For enhanced safety, the front seat shoulder belts of the Acura RDX are height-adjustable to accommodate a wide variety of driver and passenger heights. A better fit can prevent injuries and the increased comfort also encourages passengers to buckle up. The Land Rover Discovery Sport doesn’t offer height-adjustable seat belts.
The Acura RDX has standard driver and front passenger side knee airbags mounted low on the dashboard. These airbags helps prevent the driver and front passenger from sliding under their seatbelts or the main frontal airbags; this keeps them better positioned during a collision for maximum protection. Knee airbags also help keep the legs from striking the dashboard, preventing knee and leg injuries in the case of a serious frontal collision. The Discovery Sport doesn’t offer a front passenger side knee airbag.
The RDX Advance has a standard Surround-View Camera System to allow the driver to see objects all around the vehicle on a screen. The Discovery Sport only offers a rear monitor and front and rear parking sensors that beep or flash a light. That doesn’t help with obstacles to the sides.
Both the RDX and the Discovery Sport have standard driver and passenger frontal airbags, front side-impact airbags, driver knee airbags, side-impact head airbags, front seatbelt pretensioners, plastic fuel tanks, four-wheel antilock brakes, traction control, electronic stability systems to prevent skidding, crash mitigating brakes, daytime running lights, lane departure warning systems, blind spot warning systems, rearview cameras, rear cross-path warning and available all wheel drive.
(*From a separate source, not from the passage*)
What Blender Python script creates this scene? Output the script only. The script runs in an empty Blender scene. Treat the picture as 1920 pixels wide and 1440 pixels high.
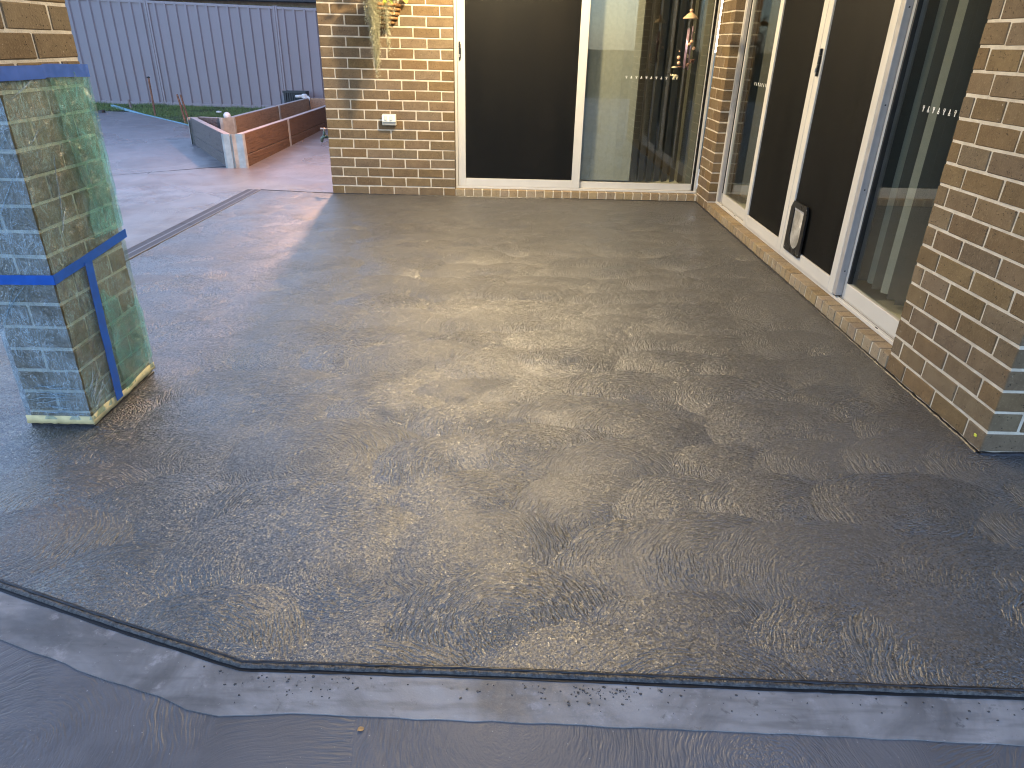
import bpy, bmesh, math, random
import numpy as np
from mathutils import Vector, Matrix, noise as mnoise

random.seed(7)
R = math.radians
SC = bpy.context.scene
COL = SC.collection

# ------------------------------------------------------------------ camera
cam_data = bpy.data.cameras.new("camera")
cam_data.sensor_width = 36.0
cam_data.lens = 1289.54 / 1920.0 * 36.0
cam_data.clip_start = 0.02
cam_data.clip_end = 400.0
cam = bpy.data.objects.new("camera", cam_data)
COL.objects.link(cam)
right = Vector((0.99974078, 0.0057369, 0.02203302))
up = Vector((-0.02228611, 0.44456262, 0.89547049))
fwd = Vector((0.00465783, 0.8957294, -0.44457523))
mw = Matrix.Identity(4)
for i in range(3):
    mw[i][0] = right[i]; mw[i][1] = up[i]; mw[i][2] = -fwd[i]
mw[0][3], mw[1][3], mw[2][3] = 1.7496, -6.8102, 1.3499
cam.matrix_world = mw
SC.camera = cam

# ------------------------------------------------------------------ world, sun, exposure
SUN_EL, SUN_ROT = R(7.0), R(10.0)
world = bpy.data.worlds.new("World")
SC.world = world
world.use_nodes = True
wn = world.node_tree
wn.nodes.clear()
w_out = wn.nodes.new("ShaderNodeOutputWorld")
w_bg = wn.nodes.new("ShaderNodeBackground")
w_sky = wn.nodes.new("ShaderNodeTexSky")
w_sky.sky_type = 'NISHITA'
w_sky.sun_disc = False
w_sky.sun_elevation = SUN_EL
w_sky.sun_rotation = SUN_ROT
w_sky.air_density = 1.0
w_sky.dust_density = 0.4
w_sky.ozone_density = 3.0
w_hsv = wn.nodes.new("ShaderNodeHueSaturation")
w_hsv.inputs["Saturation"].default_value = 0.66
w_tint = wn.nodes.new("ShaderNodeMix")
w_tint.data_type = 'RGBA'
w_tint.blend_type = 'MULTIPLY'
w_tint.inputs[0].default_value = 1.0
w_tint.inputs[7].default_value = (0.90, 0.97, 1.17, 1)
wn.links.new(w_sky.outputs[0], w_hsv.inputs["Color"])
wn.links.new(w_hsv.outputs[0], w_tint.inputs[6])
wn.links.new(w_tint.outputs[2], w_bg.inputs[0])
w_bg.inputs[1].default_value = 0.15
wn.links.new(w_bg.outputs[0], w_out.inputs[0])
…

For its performance in IIHS driver-side and passenger-side small overlap frontal, moderate overlap frontal, updated side impact, headlight, daytime pedestrian crash prevention, and nighttime pedestrian crash prevention testing, the Insurance Institute for Highway Safety grants the RDX its highest rating: “Top Safety Pick Plus” for 2023, a rating granted to only 29 vehicles tested by the IIHS. The Discovery Sport has not been tested, yet.